Ján Čarnogurský survives vote of non confidence

After an opposition-dominated nine-hour discussion in parliament on September 8, MP's voted against the dismissal of Justice Minister and head of the Christian Democratic party (KDH) Ján Čarnogurský. Of 117 present deputies, 54 voted against his dismissal, 44 were in favour, and 19 abstained from voting.
The vote was initiated by the opposition parties Movement for a Democratic Slovakia (HZDS) and the Slovak National Party (SNS). The parties sought Čarnogurský's dismissal because, they charged, under his guidance the judiciary was becoming nonfunctional and politicised, and because of his efforts to oust the Chief Justice of the Supreme Court, SNS-nominated Štefan Harabin.

Committee fails to lift Móric's immunity

The Mandate and Immunity Committee failed to approve a recommendation on September 7 to lift the parliamentary immunity of opposition Slovak National Party (SNS) deputy Vitazoslav Móric. Police want to investigate Móric for stirring racial hatred and violence against a different race and ethnic group for comments he made about Slovak gypsies last month.
After the hearing, during which the MP sarcastically asked the committee if his case would be debated in the Romany language, Móric shouted obscenities at two photographers. He later explained that the photographers had been "blinding" him with their flash bulbs.
Móric has come under fire for statements he made calling for reservations to be established for gypsies, and for asking "what is humane about allowing idiots to impregnate idiots?" He also said that in order to curb crime in the Roma community, "it is necessary to penalize the gypsies severely, super severely."

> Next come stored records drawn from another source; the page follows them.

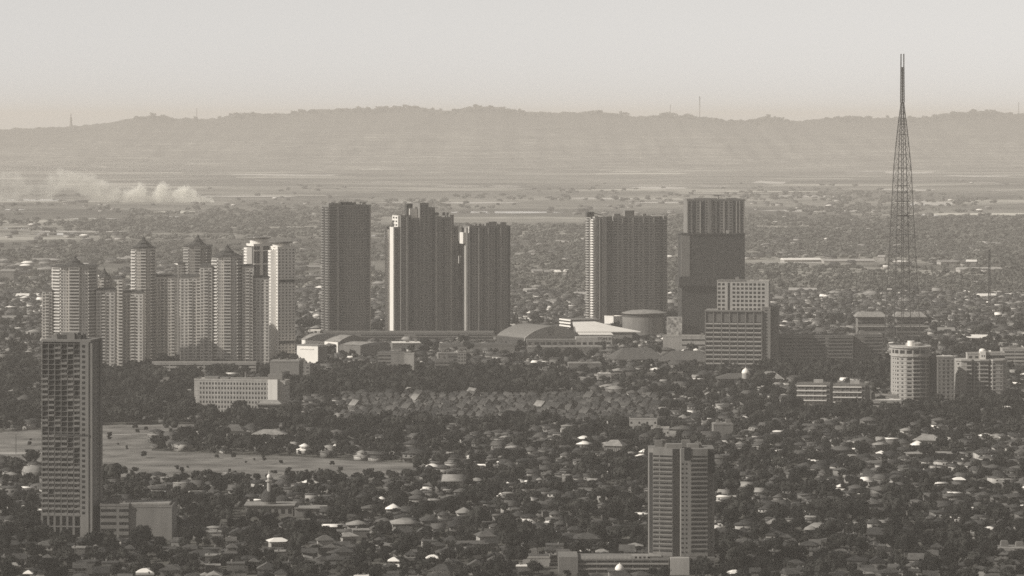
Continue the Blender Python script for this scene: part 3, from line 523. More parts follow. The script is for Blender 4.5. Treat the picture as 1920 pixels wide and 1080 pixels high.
# --- shopping centre group
B = lm(Bld('convention_hall', 'barrel-roofed hall with round emblem on its gable, in front of dark towers', 'hall', 1036, 652, 30), 'the barrel-roofed hall')
W2, D = B.lx(1090), 62.; x0, x1 = B.lx(984), B.lx(1090); ze, zc_ = B.z(632), B.z(611)
arcp = [(x0 + (x1 - x0) * i / 14, ze + (zc_ - ze) * math.sin(math.pi * i / 14) ** .8) for i in range(15)]
b = B.mb('gable_wall', 'pale_wall'); vs = [(x, y, z) for y in (0, 1.0) for x, z in [(x0, 0)] + arcp + [(x1, 0)]]; n = 17
b.add(vs, [tuple(range(n)), tuple(range(2 * n - 1, n - 1, -1))] + [(i, n + i, n + (i + 1) % n, (i + 1) % n) for i in range(n)])
b = B.mb('barrel_roof', 'grey_wall')
for i in range(14):
    (xa, za), (xb, zb_) = arcp[i], arcp[i + 1]; b.add([(xa, 1, za), (xb, 1, zb_), (xb, D, zb_), (xa, D, za), (xa, 1, za - .6), (xb, 1, zb_ - .6), (xb, D, zb_ - .6), (xa, D, za - .6)], [(0, 1, 2, 3), (7, 6, 5, 4), (0, 4, 5, 1), (2, 6, 7, 3)])
B.box('side_wall', 'charcoal_wall', x0 + .2, x0 + 2, 1.05, D, 0, ze - .5); B.box('side_wall', 'grey_wall', x1 - 2, x1 - .2, 1.05, D, 0, ze - .5); B.box('back_wall', 'grey_wall', x0 + 2.1, x1 - 2.1, D - 2, D, 0, ze); B.grow(x0, x1, 0, D)
cxl = B.lx(1033); zl = B.z(621.5); em = MB()
def ring(mb, cx, cz, r0, r1, y, n=28):
    for i in range(n):
        a, c = 2 * math.pi * i / n, 2 * math.pi * (i + 1) / n
        P = [(cx + r0 * math.cos(a), cz + r0 * math.sin(a)), (cx + r1 * math.cos(a), cz + r1 * math.sin(a)), (cx + r1 * math.cos(c), cz + r1 * math.sin(c)), (cx + r0 * math.cos(c), cz + r0 * math.sin(c))]
        mb.add([(x, y, z) for x, z in P] + [(x, y - .25, z) for x, z in P], [(4, 5, 6, 7), (3, 2, 1, 0), (1, 2, 6, 5), (0, 4, 7, 3)])
ring(em, cxl, zl, 3.0, 4.1, -.02); em.prism([(cxl - 3.4, -.3), (cxl + 3.4, -.3), (cxl + 3.4, -.05), (cxl - 3.4, -.05)], zl - .7, zl + .6); em.prism([(cxl - 3, -.3), (cxl - 1.4, -.3), (cxl - 1.4, -.05), (cxl - 3, -.05)], zl - 1.6, zl - .7); em.prism([(cxl + 1.2, -.3), (cxl + 3.1, -.3), (cxl + 3.1, -.05), (cxl + 1.2, -.05)], zl + .6, zl + 1.5)
link('emblem', em.mesh('emblem', [M['dark_wall']]), B.root); B.box('canopy_band', 'dark_wall', x0, x1, -.4, -.02, B.z(635.4), B.z(634)); B.finish()

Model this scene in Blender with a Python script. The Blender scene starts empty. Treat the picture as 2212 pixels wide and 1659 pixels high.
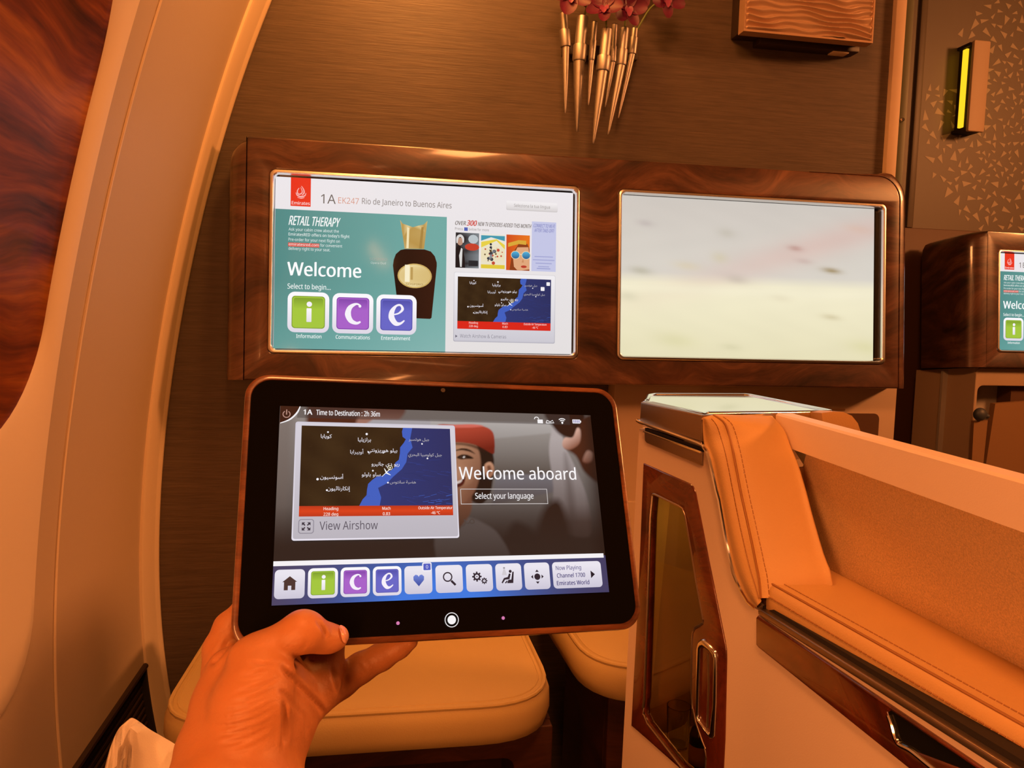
import bpy, bmesh, math, random
import numpy as np
from mathutils import Vector, Matrix
from mathutils.geometry import tessellate_polygon

random.seed(7)
SC = bpy.context.scene
COL = SC.collection
W, H, FPX = 2212, 1659, 1661.0
CZ = 1.05                                   # lens height above the cabin floor

# ------------------------------------------------------------------ camera
YAW, PITCH, ROLL = math.radians(9.6687534), math.radians(-4.8), math.radians(1.54829957)
cy, sy, cp, sp, cr, sr = math.cos(YAW), math.sin(YAW), math.cos(PITCH), math.sin(PITCH), math.cos(ROLL), math.sin(ROLL)
FW = Vector((sy * cp, cy * cp, sp))
R0 = Vector((cy, -sy, 0))
U0 = R0.cross(FW)
RT = cr * R0 + sr * U0
UP = -sr * R0 + cr * U0
CAMPOS = Vector((0, 0, CZ))
cam = bpy.data.cameras.new('camera')
cam.sensor_fit = 'HORIZONTAL'
cam.sensor_width = 36.0
cam.lens = 36.0 * FPX / W
cam.clip_start = 0.02
camo = bpy.data.objects.new('camera', cam)
COL.objects.link(camo)
camo.matrix_world = Matrix(((RT.x, UP.x, -FW.x, 0), (RT.y, UP.y, -FW.y, 0), (RT.z, UP.z, -FW.z, CZ), (0, 0, 0, 1)))
SC.camera = camo

# ------------------------------------------------------------------ light, world, exposure
SC.view_settings.view_transform = 'Standard'
SC.view_settings.look = 'None'
SC.view_settings.gamma = 1.0
SC.view_settings.use_curve_mapping = False
SC.view_settings.exposure = 0.0
AMBER = (1.0, 0.335, 0.095)
wd = bpy.data.worlds.new('cabin_ambient')
SC.world = wd
wd.use_nodes = True
wd.node_tree.nodes['Background'].inputs[0].default_value = (1.0, 0.40, 0.12, 1)
wd.node_tree.nodes['Background'].inputs[1].default_value = 0.05


def area(name, loc, target, sx, sy_, power, color=AMBER, spread=180):
    l = bpy.data.lights.new(name, 'AREA')
    l.shape = 'RECTANGLE'
    l.size, l.size_y = sx, sy_
    l.energy = power
    l.color = color
    l.spread = math.radians(spread)
    o = bpy.data.objects.new(name, l)
    COL.objects.link(o)
    o.location = loc
    d = Vector(target) - Vector(loc)
    o.rotation_euler = d.to_track_quat('-Z', 'Y').to_euler()
    return o


area('seat_ceiling_light', (-0.06, -0.12, 2.19), (0.2, 0.55, 0.8), 0.6, 0.36, 36)
area('console_side_fill', (-0.325, -0.15, 0.95), (0.5, 0.15, 1.0), 0.07, 0.7, 8.0)  # added fill strip out of view, brightens the console's window-facing sides
area('aisle_ceiling_light', (3.0, 0.35, 2.19), (-0.3, 0.95, 0.9), 0.45, 0.45, 90)
area('window_cove_light', (0.05, 1.08, 1.94), (-0.06, 1.45, 1.42), 0.10, 0.4, 8.5, (1.0, 0.37, 0.08))
area('ceiling_strip_light', (-0.165, -1.78, 2.18), (-0.165, -1.78, 0), 0.07, 2.1, 4.4, (1.0, 0.36, 0.12)).rotation_euler = (0, 0, math.radians(10.3))
area('centre_ceiling_light', (2.3, 0.9, 2.18), (2.1, 1.8, 1.2), 0.9, 0.4, 2.5)


# ------------------------------------------------------------------ picture geometry (each ray is met with a surface at its real distance)
def ray(px, py):
    return FW + RT * ((px - W / 2) / FPX) + UP * ((H / 2 - py) / FPX)


def on_plane(px, py, p0, n):
    d = ray(px, py)
    t = (Vector(p0) - CAMPOS).dot(Vector(n)) / d.dot(Vector(n))
    return CAMPOS + d * t


def on_y(px, py, Y):
    return on_plane(px, py, (0, Y, 0), (0, 1, 0))


def on_z(px, py, z):
    return on_plane(px, py, (0, 0, z), (0, 0, 1))


def at_depth(px, py, d):
    return CAMPOS + ray(px, py) * d


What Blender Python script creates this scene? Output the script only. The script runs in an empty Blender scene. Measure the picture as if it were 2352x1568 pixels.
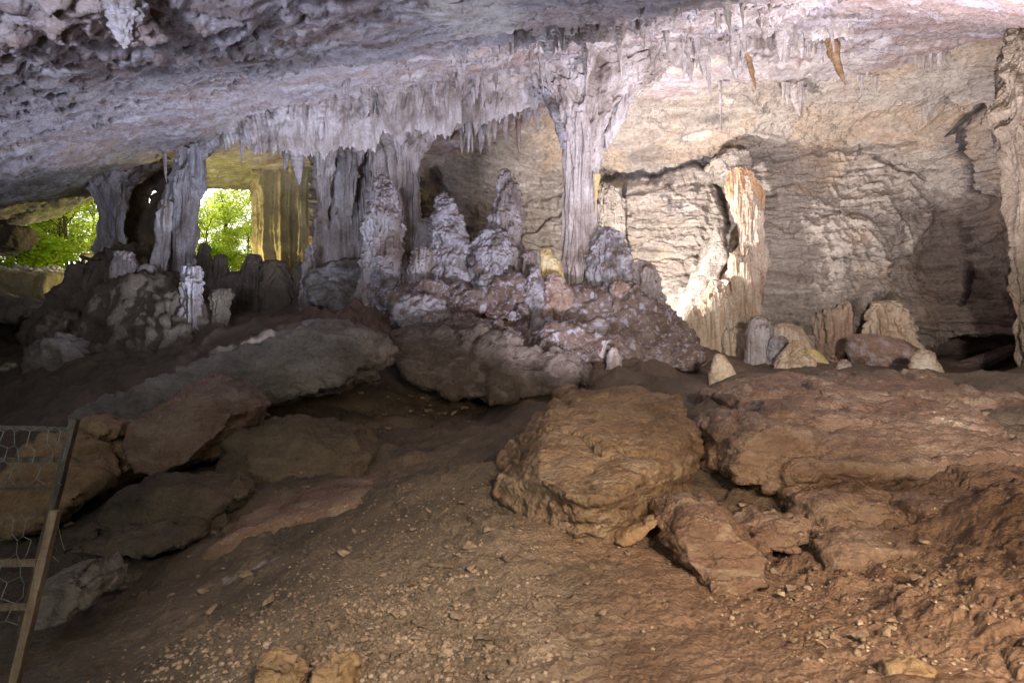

Physicians' trade union launches hunger strike

Marian Kollar, the chairman of the Physicians' Trade Union (LOZ), said that Slovak doctors are not responsibile for current conditions in the health-care sector, however they have been bearing the consequences of it for years. In protest, the LOZ leader announced a hunger strike among Slovak physicians which he said would continue until the union's demands for health-care sector reform and improved salaries were met.
The hunger-striking group of 12 physicians began their protest in front of the parliament building in Bratislava on September 12.